After a lifelong separation by war, a woman orphaned in the Philippines “comes home” for the first time to her father’s village in Okinawa
May 26, 2019 Ryukyu Shimpo
After war separated her from her father her entire life, Zenaida Sumiko Fusato, 78, who was orphaned in the Philippines during the war, landed at Naha Airport May 25, and set foot in her father’s hometown in Okinawa for the first time. Sumiko, who was greeted and embraced by her half-brother Toshio Fusato (71, from Uruma) reflected happily, “I thought my father had forgotten about us, but what has happened here today is thanks to him.”
Sumiko’s father, Okinawan-born Seihan Fusato, died in 1996, and her mother, second-generation Japanese-Filipino Antonia Terada, died during the war in 1945.
After the war, the orphaned Sumiko, paid her way through school by helping out with housework at a relative’s house. It was then that an aunt on her mother’s side found Sumiko’s father’s birth certificate, and she learned that her father was “Yamato Fusato.” It seem that Yamato was a childhood name.
While looking for her father, she learned in 2007 in a survey conducted by the Philippine Nikkei-jin Legal Support Center, she learned that her father was Kiyoshige Fusato. She also learned that Kiyoshige was forced to return to Okinawa after the war, and that he had already died. Toshio learned that he had an older sister from a friend of his father. Kiyoshige never spoke of his past life in the Philippines, but on his death bed asked a favor of the friend.

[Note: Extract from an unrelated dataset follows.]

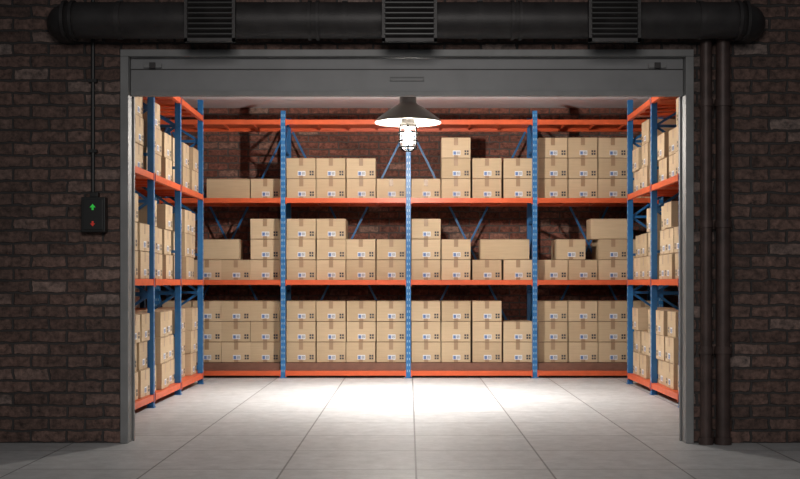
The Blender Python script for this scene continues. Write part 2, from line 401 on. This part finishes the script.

The first time Sumiko and Toshio met was in 2015, 70 years after the end of the war. Sumiko had tears of joy as her long-held prayers to meet her father’s family had finally come true. Tohsio, who was deeply moved by this though, “I want to take her to visit father’s grave,” and brought Sumiko to Okinawa for the first time.
On May 26, Sumiko visited Tsuken, where Kiyoshige is laid to rest. “I visited my father’s grave. I could not wish for anything more.” She beamed with joy over being reunited with her father.